One of the things I have always loved about the world of romance writers is the way that so many of them – of us, because I include myself in this group -  have been only too willing, totally happy, to help unpublished writers on their way towards to goal of being published.  For years, published authors have judged  contests  run by the RWA and other organisations. We have read and critiqued scripts for new writers – writers who often send scripts unsolicited, asking for help.  We have offered our professional expertise to help both new writers and important charities  like Brenda Novak’s  annual Auction  to raise money for research  to look for a cure for diabetes.
Not any more.

Because this  generosity is what this case has damaged.  So badly.  I have had so many messages from fellow writers who would have donated a  reading/critique as a lot in this valuable auction or who would have volunteered to judge a contest to help unpublished authors – but after this,  not any more. 

And this is why the article on the PHS is important. Because  if people don’t understand what is copyrightable and what isn't and what plagiarism really  is  then this can happen again and other authors can be put through  this  with no justification.

So please read Michelle’s post  and  learn   more about these things – and if you are interested, you can read the full 18 page judgement here   The analysis starts on page 9 and runs to page 17.


Romance Book Haven said...

Hi Kate,

Yes, so true. After reading this post, I now realise that all the generous authors who are always willing to help out newbies by advise, critique etc, will now be scared to read any unpublished ms for fear of being accused of stealing ideas.

This thing has destroyed the warmth and community of romance writers. I only pray that this lets aspiring/unpublished writers know to appreciate the generiousity the authors used to show them.


Caroline said...

Kate, if that lady knew you, like *we* all know you - a great author, a great teacher who shares some much with us aspiring authors - she would *never* have bought an action against you. I feel so angry that you had to go through this - the romance community is very close to each other - and I know we *all* are one million percent behind you. Caroline x

Mary Preston said...

How awful for you. I will read the full article thank you.

Samantha Darling said...

So true, Kate. The writing community is so warm and welcoming and its such a shame that one person can ruin it at the drop of a hat (so to speak). And FYI, I am LOVING my copy of The Proud Wife :-) x

Rachael Thomas said...

I'm so pleased this nightmare has finally come to an end for you Kate. Like Caroline I'm so angry you had to endure this.
You are an author I admire and who has given generously of your time and knowledge at each and every one of your courses I've attended over recent years.
Quite simply, without your generosity and knowledge, I would never have progressed as far as I have.
Thanks, from one very grateful aspiring romance writer. X

Karen said...

Fantastic post, but what a shame you had to write it, and that would-be-writers are still confused about copyright.
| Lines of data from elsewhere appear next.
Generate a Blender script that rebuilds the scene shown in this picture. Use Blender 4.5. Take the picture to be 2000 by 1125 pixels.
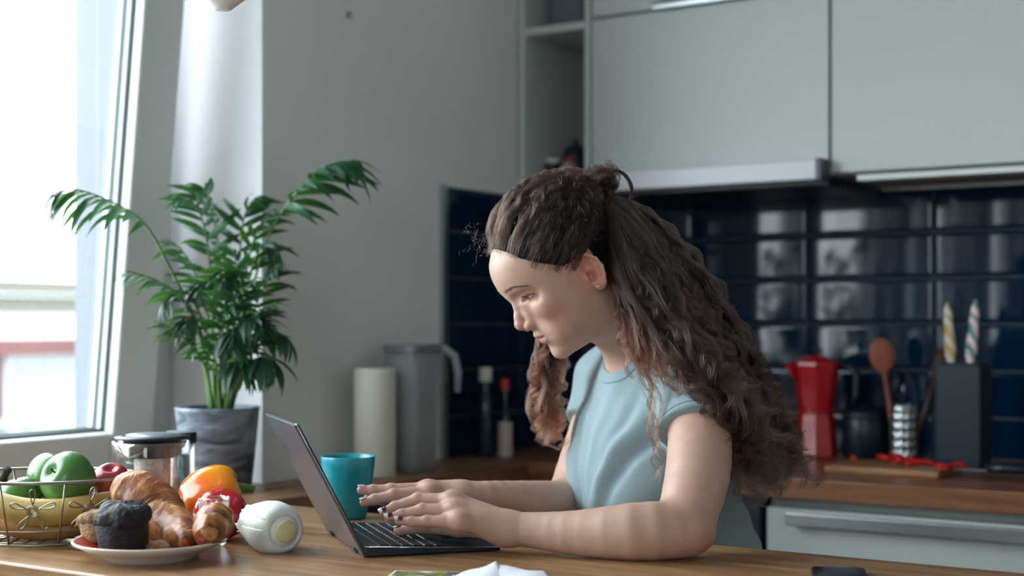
import bpy, bmesh, math, random
import numpy as np
from mathutils import Vector, Matrix, Euler

for _o in list(bpy.data.objects):
    bpy.data.objects.remove(_o)
scene = bpy.context.scene
COL = scene.collection
PI = math.pi
R = math.radians
rng = np.random.default_rng(7)
random.seed(7)

# ------------------------------------------------------------------ camera, sky, light, exposure
T = 0.88                       # height of table top and worktops
CAMZ = 1.18
YAW = math.atan2(2800, 4300)   # camera turned left of +Y
cam_d = bpy.data.cameras.new('camera')
cam = bpy.data.objects.new('camera', cam_d)
COL.objects.link(cam)
cam.location = (0, 0, CAMZ)
cam.rotation_euler = (PI / 2, 0, YAW)
cam_d.sensor_width = 36.0
cam_d.lens = 2800 / 2000 * 36.0
cam_d.shift_y = 67.5 / 2000
cam_d.clip_start = 0.05
cam_d.dof.use_dof = True
cam_d.dof.focus_distance = 1.92
cam_d.dof.aperture_fstop = 2.6
scene.camera = cam

scene.view_settings.view_transform = 'Standard'
scene.view_settings.look = 'None'
scene.view_settings.exposure = 1.0
scene.view_settings.gamma = 1.0
scene.view_settings.use_curve_mapping = False

world = bpy.data.worlds.new('overcast')
scene.world = world
world.use_nodes = True
_bg = world.node_tree.nodes['Background']
_bg.inputs['Color'].default_value = (0.86, 0.95, 1.0, 1)
_bg.inputs['Strength'].default_value = 6.4

def area(name, loc, rot, sx, sy, power, color, portal=False):
    l = bpy.data.lights.new(name, 'AREA')
    l.shape = 'RECTANGLE'
    l.size, l.size_y = sx, sy
    l.energy = power
    l.color = color
    o = bpy.data.objects.new(name, l)
    COL.objects.link(o)
    o.location, o.rotation_euler = loc, rot
    if portal:
        l.cycles.is_portal = True
    return o
area('window_portal', (-2.32, 1.1, 1.72), (0, -PI / 2, 0), 1.75, 1.8, 10, (1, 1, 1), True)
area('added_portal_front', (0.55, -2.95, 1.75), (PI / 2, 0, 0), 1.0, 1.5, 10, (1, 1, 1), True)  # portal of the added window behind the camera
area('added_portal_rear', (-2.32, -1.35, 1.72), (0, -PI / 2, 0), 1.75, 1.8, 10, (1, 1, 1), True)  # portal of the added rear window

# ------------------------------------------------------------------ helpers
cY, sY = math.cos(YAW), math.sin(YAW)
def W(right, fwd, z):
    """metres right of / in front of the viewpoint -> world"""
    return Vector((cY * right - sY * fwd, sY * right + cY * fwd, z))
def at(px, py, d):
    """point seen at a pixel of the 2000x1125 frame, d metres in front of the viewpoint"""
    return W((px - 1000) / 2800 * d, d, CAMZ - (py - 630) / 2800 * d)
def on(px, py, z=None):
    z = T if z is None else z
    return at(px, py, (CAMZ - z) * 2800 / (py - 630))

def lin(c):
    return tuple((v / 255 / 12.92) if v / 255 <= 0.04045 else ((v / 255 + 0.055) / 1.055) ** 2.4 for v in c)

class MB:
    def __init__(self):
        self.v, self.f, self.m = [], [], []
    def add(self, vs, fs, M=None, mi=0):
        b = len(self.v)
        for p in vs:
            p = Vector(p)
            self.v.append(tuple(M @ p if M is not None else p))
        for f in fs:
            self.f.append(tuple(b + i for i in f))
            self.m.append(mi)
        return self
    def box(self, lo, hi, M=None, mi=0):
        (x0, y0, z0), (x1, y1, z1) = lo, hi
        return self.add([(x0, y0, z0), (x1, y0, z0), (x1, y1, z0), (x0, y1, z0), (x0, y0, z1), (x1, y0, z1), (x1, y1, z1), (x0, y1, z1)],
                        [(3, 2, 1, 0), (4, 5, 6, 7), (0, 1, 5, 4), (1, 2, 6, 5), (2, 3, 7, 6), (3, 0, 4, 7)], M, mi)
    def lathe(self, prof, n=32, M=None, mi=0, wob=None):
        vs, fs = [], []
        k = len(prof)
        for j in range(n):
            a = 2 * PI * j / n
            for i, (r, z) in enumerate(prof):
                q = r if wob is None else wob(r, z, a)
                vs.append((q * math.cos(a), q * math.sin(a), z))
        for j in range(n):
            j2 = (j + 1) % n
            for i in range(k - 1):
                a, b, c, d = j * k + i, j2 * k + i, j2 * k + i + 1, j * k + i + 1
                if prof[i][0] < 1e-7:
                    fs.append((a, c, d))
                elif prof[i + 1][0] < 1e-7:
                    fs.append((a, b, d))
                else:
                    fs.append((a, b, c, d))
        return self.add(vs, fs, M, mi)
    def tube(self, pts, rad, n=8, closed=False, caps=True, M=None, mi=0, flat=1.0):
        P = [Vector(p) for p in pts]
        m = len(P)
        if not hasattr(rad, '__len__'):
            rad = [rad] * m
        tan = []
        for i in range(m):
            if closed:
                t = P[(i + 1) % m] - P[i - 1]
            else:
                t = P[min(i + 1, m - 1)] - P[max(i - 1, 0)]
            tan.append(t.normalized() if t.length > 1e-9 else Vector((0, 0, 1)))
        up = Vector((0, 0, 1)) if abs(tan[0].z) < 0.9 else Vector((1, 0, 0))
        u = (up - tan[0] * up.dot(tan[0])).normalized()
        vs, fs = [], []
        for i in range(m):
            u = (u - tan[i] * u.dot(tan[i]))
            u = u.normalized() if u.length > 1e-6 else tan[i].orthogonal().normalized()
            w = tan[i].cross(u)
            for j in range(n):
                a = 2 * PI * j / n
                vs.append(P[i] + (u * math.cos(a) * flat + w * math.sin(a)) * rad[i])
        for i in range(m if closed else m - 1):
            i2 = (i + 1) % m
            for j in range(n):
                j2 = (j + 1) % n
                fs.append((i * n + j, i * n + j2, i2 * n + j2, i2 * n + j))
        if caps and not closed:
            fs.append(tuple(range(n - 1, -1, -1)))
            fs.append(tuple((m - 1) * n + j for j in range(n)))
        return self.add(vs, fs, M, mi)
    def prism(self, poly, z0, z1, M=None, mi=0):
        n = len(poly)
        vs = [(x, y, z0) for x, y in poly] + [(x, y, z1) for x, y in poly]
        fs = [tuple(range(n - 1, -1, -1)), tuple(range(n, 2 * n))] + [(i, (i + 1) % n, n + (i + 1) % n, n + i) for i in range(n)]
        return self.add(vs, fs, M, mi)
    def grid(self, fn, nu, nv, close_u=False, M=None, mi=0):
        vs = [fn(i / (nu if close_u else nu - 1), j / (nv - 1)) for i in range(nu) for j in range(nv)]
        fs = []
        for i in range(nu if close_u else nu - 1):
            i2 = (i + 1) % nu
            for j in range(nv - 1):
                fs.append((i * nv + j, i2 * nv + j, i2 * nv + j + 1, i * nv + j + 1))
        return self.add(vs, fs, M, mi)
    def mesh(self, name, mats, smooth=False):
        me = bpy.data.meshes.new(name)
        me.from_pydata(self.v, [], self.f)
        for mm in (mats if isinstance(mats, (list, tuple)) else [mats]):
            me.materials.append(mm)
        me.polygons.foreach_set('material_index', self.m)
        if smooth:
            me.polygons.foreach_set('use_smooth', [True] * len(me.polygons))
        me.update()
        return me

def tag(o, label=None, cat=None, group=None, kind=None):
    if label: o['label'] = label
    if cat: o['category'] = cat
    if group: o['group'] = group
    if kind: o['kind'] = kind
    return o
def link(name, data, parent=None, loc=(0, 0, 0), rot=(0, 0, 0)):
    o = bpy.data.objects.new(name, data)
    COL.objects.link(o)
    o.location, o.rotation_euler = loc, rot
    if parent is not None:
        o.parent = parent
    return o
def part(name, mb, mats, parent=None, smooth=False, loc=(0, 0, 0), rot=(0, 0, 0), bevel=0, seg=2, label=None, sub=0):
    me_ = mb.mesh(name, mats, smooth)
    if smooth:
        bm_ = bmesh.new(); bm_.from_mesh(me_); bmesh.ops.remove_doubles(bm_, verts=bm_.verts, dist=1e-6); bm_.to_mesh(me_); bm_.free()
    o = link(name, me_, parent, loc, rot)
    if bevel:
        b = o.modifiers.new('bevel', 'BEVEL')
        b.width, b.segments, b.limit_method, b.angle_limit = bevel, seg, 'ANGLE', R(40)
        b.harden_normals = False
    if sub:
        s = o.modifiers.new('subd', 'SUBSURF')
        s.levels = s.render_levels = sub
    if label: o['label'] = label
    return o
def thing(name, loc, label, cat, rz=0, group=None):
    o = link(name, None, None, loc, (0, 0, rz))
    o.empty_display_size = 0.05
    return tag(o, label, cat, group)
def smooth_angle(o, deg=40):
    me = o.data
    bm = bmesh.new(); bm.from_mesh(me)
    for f in bm.faces: f.smooth = True
    for e in bm.edges:
        if len(e.link_faces) == 2 and e.calc_face_angle(0) > R(deg):
            e.smooth = False
    bm.to_mesh(me); bm.free()
    return o

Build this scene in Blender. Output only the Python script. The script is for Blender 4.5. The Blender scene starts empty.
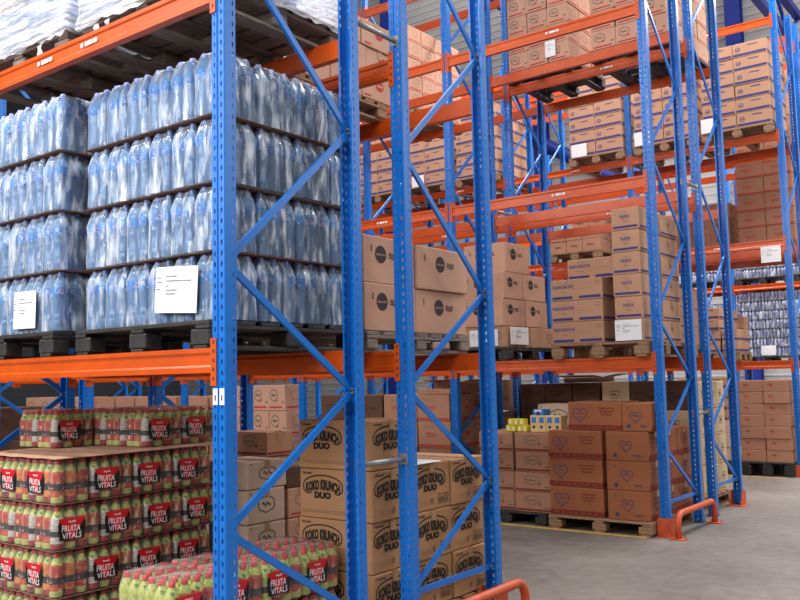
import bpy, bmesh, math, random
from mathutils import Vector, Matrix
random.seed(7)
SC = bpy.context.scene
COL = SC.collection
PI = math.pi

# ------------------------------------------------------------------ camera
CAMP = (3.0078, -2.6505, 1.533)
YAW, PITCH, ROLL, FPX = math.radians(-37.1366), math.radians(5.1683), math.radians(-1.2482), 865.4357
_fw = Vector((math.sin(YAW)*math.cos(PITCH), math.cos(YAW)*math.cos(PITCH), math.sin(PITCH)))
_rt = Vector((math.cos(YAW), -math.sin(YAW), 0)); _up = _rt.cross(_fw)
_rt2 = math.cos(ROLL)*_rt + math.sin(ROLL)*_up; _up2 = -math.sin(ROLL)*_rt + math.cos(ROLL)*_up
cam = bpy.data.cameras.new('camera'); cam_o = bpy.data.objects.new('camera', cam); COL.objects.link(cam_o)
cam.sensor_width = 36; cam.lens = FPX/800*36; cam.clip_end = 200; cam.clip_start = .05
cam_o.matrix_world = Matrix(((_rt2.x, _up2.x, -_fw.x, CAMP[0]), (_rt2.y, _up2.y, -_fw.y, CAMP[1]),
                             (_rt2.z, _up2.z, -_fw.z, CAMP[2]), (0, 0, 0, 1)))
SC.camera = cam_o

def seen(x0, y0, z0, x1, y1, z1, m=25):
    """does the box reach into the camera's frame (used only to leave out what lies wholly outside it)"""
    us, vs = [], []
    for x in (x0, x1):
        for y in (y0, y1):
            for z in (z0, z1):
                q = Vector((x, y, z)) - Vector(CAMP); d = q.dot(_fw)
                if d < .1: d = .1
                us.append(400 + FPX*q.dot(_rt2)/d); vs.append(300 - FPX*q.dot(_up2)/d)
    return max(us) > -m and min(us) < 800+m and max(vs) > -m and min(vs) < 600+m

# ------------------------------------------------------------------ materials
def lin(c):
    return tuple(((v/255)/12.92 if v/255 <= .04045 else ((v/255+.055)/1.055)**2.4) for v in c)
MATS = {}
def mat(name, rgb, rough=.6, amt=.12, scale=6., metal=0., bump=0., spec=.5, stretch=None, coat=0.):
    m = bpy.data.materials.new(name); m.use_nodes = True; nt = m.node_tree; b = nt.nodes['Principled BSDF']
    c = lin(rgb)
    b.inputs['Roughness'].default_value = rough; b.inputs['Metallic'].default_value = metal
    b.inputs['Specular IOR Level'].default_value = spec; b.inputs['Coat Weight'].default_value = coat
    b.inputs['Base Color'].default_value = (*c, 1)
    if amt or bump:
        tc = nt.nodes.new('ShaderNodeTexCoord'); n = nt.nodes.new('ShaderNodeTexNoise')
        n.inputs['Scale'].default_value = scale; n.inputs['Detail'].default_value = 4
        if stretch:
            mp = nt.nodes.new('ShaderNodeMapping'); mp.inputs['Scale'].default_value = stretch
            nt.links.new(tc.outputs['Object'], mp.inputs['Vector']); nt.links.new(mp.outputs['Vector'], n.inputs['Vector'])
        else:
            nt.links.new(tc.outputs['Object'], n.inputs['Vector'])
    if amt:
        r = nt.nodes.new('ShaderNodeValToRGB')
        r.color_ramp.elements[0].position = .3; r.color_ramp.elements[1].position = .7
        r.color_ramp.elements[0].color = (*[v*(1-amt) for v in c], 1); r.color_ramp.elements[1].color = (*[min(1, v*(1+amt)) for v in c], 1)
        nt.links.new(n.outputs['Fac'], r.inputs['Fac']); nt.links.new(r.outputs['Color'], b.inputs['Base Color'])
    if bump:
        bp = nt.nodes.new('ShaderNodeBump'); bp.inputs['Strength'].default_value = bump; bp.inputs['Distance'].default_value = .01
        nt.links.new(n.outputs['Fac'], bp.inputs['Height']); nt.links.new(bp.outputs['Normal'], b.inputs['Normal'])
    MATS[name] = m
    return m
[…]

Hopefully, articles like yours and Michelle's will help clear up the confusion once and for all.

lidia said...

Kate, Very sorry that you had to go through this. But I am glad that that everything was resolved and that you can put this episode behind you.

I am also sorry for the budding writers who will miss out on the mentoring from you and other authors. It is a shame that people don't realize the affect that their actions have on others.

Kate Walker said...

Hi Nas - sorry to be late coming to answer you and everyone. You are so right - it is the warmth and community of romance writers that has been damaged by this - which is so very sad. But perhaps some (*not all) unpublished authors had come to take that for granted. But when trust is gone then things just can't be the same.

Kate Walker said...

Caroline - thank you for those lovely comments. I think that's part of the problem - sometimes peolple don't think about the person at the other end of their attack. It has been wonderful to know how many people have been behind me and know that this is something I just could not do.

Kate Walker said...

Thanks Mary - the full article makes for - er - interesting reading, doesn't it?

Kate Walker said...

Hi Samantha it is sad that such damage can be done unthinkingly - maybe people will now appreciate help and warnth from writers more. And thank you for saying you are loving The Proud Wife. That is the best sort of news - now I can assert it's totally my book!

Kate Walker said...

Rachael your comments have made me blush and tears sting my eyes - thank you! Thta is so much what i want to do - to help up and coming writers and this case has so damaged that sharing except amongst trusted friends. I'd love to hope that my help will still bnring new writers closer to their goals

Kate Walker said...

Hello Karen - and thank you. I think you're right it is a pity that some writers are still confused about copyright, what is copyrightable, plagiarism . . . As Michelle Styles said when we talked about bringing this out into the open - the only way to improve things is through education and if my post - and Michelle's - have educated some people then so much the better. But I could wish that I hadn't had to be the example to help teach it!

Kate Walker said...

Thank you Lidia - it is good to have it resolved but the scars will linger and as you say there will be a change in things from now on so that people will now miss out on mentoring and help from my fellow authors

Edith said...

I'm so sorry that this happened to you Kate and just want to add my voice to that of all your loyal supporters who are appalled that anyone would behave so abhorrently with you. Hope you forget it all very soon and just get on with what you do so well - writing and teaching! :) xxx

Kate Walker said...

Thank you Edith. Everyone has been so understanding and it's wonderful to know that so many people appreciate that this is just not the sort of thing I would ever think of doing. I have more than enough ideas of my own - 61 of them so far! And those only the ones that made it into published books.